» Data shown:
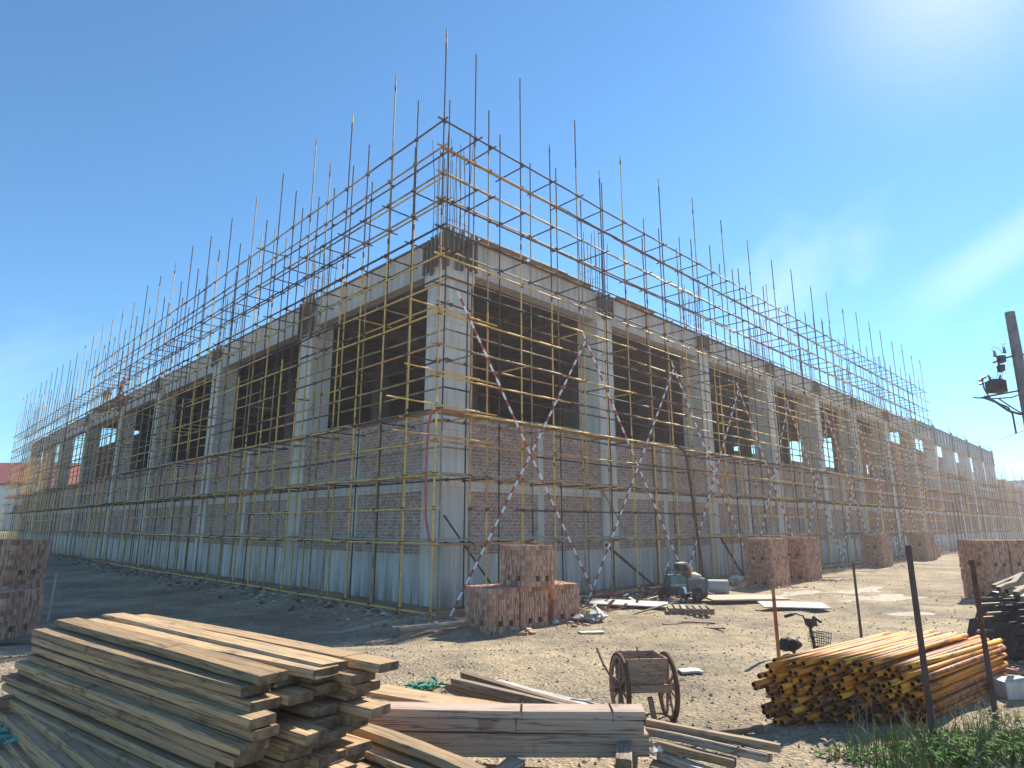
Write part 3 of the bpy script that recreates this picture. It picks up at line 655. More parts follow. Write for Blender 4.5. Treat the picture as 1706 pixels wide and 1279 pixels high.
# ------------------------------------------------------------------ packs of bricks
def pack_mesh(seed):
    global rnd
    keep = rnd; rnd = random.Random(seed); mb = MB(); w_, d_, rows, rh = .84, 1.2, 8, .123
    mb.box((0, 0, .49), (w_ - .2, d_ - .2, .96), 'rust')
    cj = [rnd.uniform(-.014, .010) for _ in range(20)]
    def brick(c, sz): mb.box(c, sz, 'brick', None, .004)
    def hole(k, n, r): return r in (1,) and (abs(k - n * .3) < 1.1 or abs(k - n * .7) < 1.1)
    for r in range(rows):
        z = r * rh + rh / 2 + .004; n = 14; p = w_ / n; bow = .012 * math.sin(r * 1.3 + seed)
        for sgn in (-1, 1):
            for k in range(n):
                if hole(k, n, r): continue
                brick((-w_ / 2 + p * (k + .5), sgn * (d_ / 2 - .055 + cj[k] + rnd.uniform(-.003, .003) + bow), z), (p - rnd.uniform(.008, .018), .11, rh - rnd.uniform(.001, .004)))
        n = 17; p = (d_ - .22) / n
        for sgn in (-1, 1):
            for k in range(n):
                if hole(k, n, r): continue
                brick((sgn * (w_ / 2 - .055 + cj[k] + rnd.uniform(-.003, .003) + bow), -d_ / 2 + .11 + p * (k + .5), z), (.11, p - rnd.uniform(.008, .018), rh - rnd.uniform(.001, .004)))
    z = rows * rh - .06
    for i in range(5):
        for k in range(17):
            if rnd.random() < .06: continue
            brick((-w_ / 2 + .11 + (w_ - .22) / 5 * (i + .5), -d_ / 2 + .11 + (d_ - .22) / 17 * (k + .5), z + rnd.uniform(-.008, .006)), ((w_ - .22) / 5 - .006, (d_ - .22) / 17 - .006, .115))
    rnd = keep; return mb.mesh('brick_pack')
PK = [pack_mesh(s) for s in (1, 2, 3, 4)]
def pack(x, y, z, rz, label, k=[0]):
    k[0] += 1; o = bpy.data.objects.new('brick_pack', PK[k[0] % 4]); COL.objects.link(o)
    o.location = (x, y, z); o.rotation_euler = (R(rnd.uniform(-.8, .8)), R(rnd.uniform(-.8, .8)), rz); POS[o.name] = Vector((x, y, z))
    tag(o, label, 'brick pack', 'packs of red bricks stacked on the site')
a34 = R(34); RD, BD = Vector((math.cos(a34), math.sin(a34), 0)), Vector((-math.sin(a34), math.cos(a34), 0))
pack(-.50, 16.37, -.02, a34, 'low brick pack under the raised one, beside the sunlit timber')
pack(.22, 16.86, -.02, a34 + R(1), 'red brick pack at the scaffold corner between two lower packs')
pack(1.10, 17.60, -.02, a34 - R(3), 'single low brick pack next to the rubble below the striped braces')
pc = at(877, 978, .98); pc = pc + RD * .40 + BD * .55
pack(pc.x, pc.y, .97, a34 + R(4), 'raised brick pack standing on two lower packs near the building corner')
def stack(x, y, rz, n, who, two=True):
    c, s = math.cos(rz), math.sin(rz)
    for i in range(n):
        px, py = x + c * .9 * i, y + s * .9 * i
        for h in range(2 if two else 1):
            lev = ('bottom' if h == 0 else 'top') + ' brick pack' if two else 'lone brick pack'
            which = '' if n == 1 else f', {ORD[i + 1]} column from the building corner'
            pack(px + rnd.uniform(-.04, .04), py + rnd.uniform(-.04, .04), zt(px, py) - .03 + h * .985, rz + R(rnd.uniform(-2, 2)), f'{lev} {who}{which}'.replace('brick pack of', 'pack of'))
stack(10.55, 27.5, R(45), 2, 'of the tall stack behind the red stake')
stack(13.3, 30.4, R(45), 2, 'of the darker stack just past that')
stack(22.4, 40.2, R(45), 2, 'of the stack behind the thin brown stake')
stack(29.6, 47.3, R(45), 3, 'in the row past the dark stake')
stack(33.6, 52.2, R(45), 1, 'ending the row past the dark stake', False)
for i in range(3):
    for h in range(2): pack(16.55 + .9 * i, 22.9 + .12 * i, zt(16.5, 22.9) + h * .985, R(8) + R(i), f'{("bottom", "top")[h]} brick pack, {ORD[i + 1]} column above the black heap at the frame edge')
pack(-11.55, 15.1, 0.0, R(-4), 'low brick pack beside the white stake, in front of taller packs')
for i in range(2):
    for h in range(2): pack(-12.78 - .9 * i, 16.75 - .05 * i, .12 + h * .985, R(-5) - R(i * 2), f'{("bottom", "top")[h]} brick pack of the shaded stack by the white stake, {ORD[i + 1]} column')
mb = MB()
for (cx_, cy_, n_, rr_) in ((-.3, 15.6, 30, 1.0), (.9, 16.6, 26, .9), (1.6, 17.3, 22, .8), (10.8, 26.9, 60, 1.5), (13.4, 29.9, 50, 1.5), (22.4, 39.4, 60, 2.2), (16.6, 22.3, 40, 1.3), (-11.3, 14.4, 40, 1.2), (8, 9.6, 50, 1.6)):
    for i in range(n_):
        x, y = cx_ + rnd.gauss(0, rr_ * .6), cy_ + rnd.gauss(0, rr_ * .3); r = rnd.choice((.02, .03, .045, .06)); g = rnd.uniform(0, 3.1)
        if rnd.random() < .3: mb.box((x, y, zt(x, y) + .025), (rnd.uniform(.1, .23), .11, .055), 'brick', (Vector((math.cos(g), math.sin(g), .05)), Vector((-math.sin(g), math.cos(g), .1)), Vector((0, 0, 1))), .008)
        else: mb.rock((x, y, zt(x, y) + r * .3), r, 'brick', .7)
tag(mb.build('broken_bricks'), 'broken bricks and chips lying round the brick packs', 'rubble', kind='stuff')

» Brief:
Set down the complete material exactly, but do not include the images.

» Response to this task:
Write part 3 of the bpy script that recreates this picture. It picks up at line 655. More parts follow. Write for Blender 4.5. Treat the picture as 1706 pixels wide and 1279 pixels high.
# ------------------------------------------------------------------ packs of bricks
def pack_mesh(seed):
    global rnd
    keep = rnd; rnd = random.Random(seed); mb = MB(); w_, d_, rows, rh = .84, 1.2, 8, .123
    mb.box((0, 0, .49), (w_ - .2, d_ - .2, .96), 'rust')
    cj = [rnd.uniform(-.014, .010) for _ in range(20)]
    def brick(c, sz): mb.box(c, sz, 'brick', None, .004)
    def hole(k, n, r): return r in (1,) and (abs(k - n * .3) < 1.1 or abs(k - n * .7) < 1.1)
    for r in range(rows):
        z = r * rh + rh / 2 + .004; n = 14; p = w_ / n; bow = .012 * math.sin(r * 1.3 + seed)
        for sgn in (-1, 1):
            for k in range(n):
                if hole(k, n, r): continue
                brick((-w_ / 2 + p * (k + .5), sgn * (d_ / 2 - .055 + cj[k] + rnd.uniform(-.003, .003) + bow), z), (p - rnd.uniform(.008, .018), .11, rh - rnd.uniform(.001, .004)))
        n = 17; p = (d_ - .22) / n
        for sgn in (-1, 1):
            for k in range(n):
                if hole(k, n, r): continue
                brick((sgn * (w_ / 2 - .055 + cj[k] + rnd.uniform(-.003, .003) + bow), -d_ / 2 + .11 + p * (k + .5), z), (.11, p - rnd.uniform(.008, .018), rh - rnd.uniform(.001, .004)))
    z = rows * rh - .06
    for i in range(5):
        for k in range(17):
            if rnd.random() < .06: continue
            brick((-w_ / 2 + .11 + (w_ - .22) / 5 * (i + .5), -d_ / 2 + .11 + (d_ - .22) / 17 * (k + .5), z + rnd.uniform(-.008, .006)), ((w_ - .22) / 5 - .006, (d_ - .22) / 17 - .006, .115))
    rnd = keep; return mb.mesh('brick_pack')
PK = [pack_mesh(s) for s in (1, 2, 3, 4)]
def pack(x, y, z, rz, label, k=[0]):
    k[0] += 1; o = bpy.data.objects.new('brick_pack', PK[k[0] % 4]); COL.objects.link(o)
    o.location = (x, y, z); o.rotation_euler = (R(rnd.uniform(-.8, .8)), R(rnd.uniform(-.8, .8)), rz); POS[o.name] = Vector((x, y, z))
    tag(o, label, 'brick pack', 'packs of red bricks stacked on the site')
a34 = R(34); RD, BD = Vector((math.cos(a34), math.sin(a34), 0)), Vector((-math.sin(a34), math.cos(a34), 0))
pack(-.50, 16.37, -.02, a34, 'low brick pack under the raised one, beside the sunlit timber')
pack(.22, 16.86, -.02, a34 + R(1), 'red brick pack at the scaffold corner between two lower packs')
pack(1.10, 17.60, -.02, a34 - R(3), 'single low brick pack next to the rubble below the striped braces')
pc = at(877, 978, .98); pc = pc + RD * .40 + BD * .55
pack(pc.x, pc.y, .97, a34 + R(4), 'raised brick pack standing on two lower packs near the building corner')
def stack(x, y, rz, n, who, two=True):
    c, s = math.cos(rz), math.sin(rz)
    for i in range(n):
        px, py = x + c * .9 * i, y + s * .9 * i
        for h in range(2 if two else 1):
            lev = ('bottom' if h == 0 else 'top') + ' brick pack' if two else 'lone brick pack'
            which = '' if n == 1 else f', {ORD[i + 1]} column from the building corner'
            pack(px + rnd.uniform(-.04, .04), py + rnd.uniform(-.04, .04), zt(px, py) - .03 + h * .985, rz + R(rnd.uniform(-2, 2)), f'{lev} {who}{which}'.replace('brick pack of', 'pack of'))
stack(10.55, 27.5, R(45), 2, 'of the tall stack behind the red stake')
stack(13.3, 30.4, R(45), 2, 'of the darker stack just past that')
stack(22.4, 40.2, R(45), 2, 'of the stack behind the thin brown stake')
stack(29.6, 47.3, R(45), 3, 'in the row past the dark stake')
stack(33.6, 52.2, R(45), 1, 'ending the row past the dark stake', False)
for i in range(3):
    for h in range(2): pack(16.55 + .9 * i, 22.9 + .12 * i, zt(16.5, 22.9) + h * .985, R(8) + R(i), f'{("bottom", "top")[h]} brick pack, {ORD[i + 1]} column above the black heap at the frame edge')
pack(-11.55, 15.1, 0.0, R(-4), 'low brick pack beside the white stake, in front of taller packs')
for i in range(2):
    for h in range(2): pack(-12.78 - .9 * i, 16.75 - .05 * i, .12 + h * .985, R(-5) - R(i * 2), f'{("bottom", "top")[h]} brick pack of the shaded stack by the white stake, {ORD[i + 1]} column')
mb = MB()
for (cx_, cy_, n_, rr_) in ((-.3, 15.6, 30, 1.0), (.9, 16.6, 26, .9), (1.6, 17.3, 22, .8), (10.8, 26.9, 60, 1.5), (13.4, 29.9, 50, 1.5), (22.4, 39.4, 60, 2.2), (16.6, 22.3, 40, 1.3), (-11.3, 14.4, 40, 1.2), (8, 9.6, 50, 1.6)):
    for i in range(n_):
        x, y = cx_ + rnd.gauss(0, rr_ * .6), cy_ + rnd.gauss(0, rr_ * .3); r = rnd.choice((.02, .03, .045, .06)); g = rnd.uniform(0, 3.1)
        if rnd.random() < .3: mb.box((x, y, zt(x, y) + .025), (rnd.uniform(.1, .23), .11, .055), 'brick', (Vector((math.cos(g), math.sin(g), .05)), Vector((-math.sin(g), math.cos(g), .1)), Vector((0, 0, 1))), .008)
        else: mb.rock((x, y, zt(x, y) + r * .3), r, 'brick', .7)
tag(mb.build('broken_bricks'), 'broken bricks and chips lying round the brick packs', 'rubble', kind='stuff')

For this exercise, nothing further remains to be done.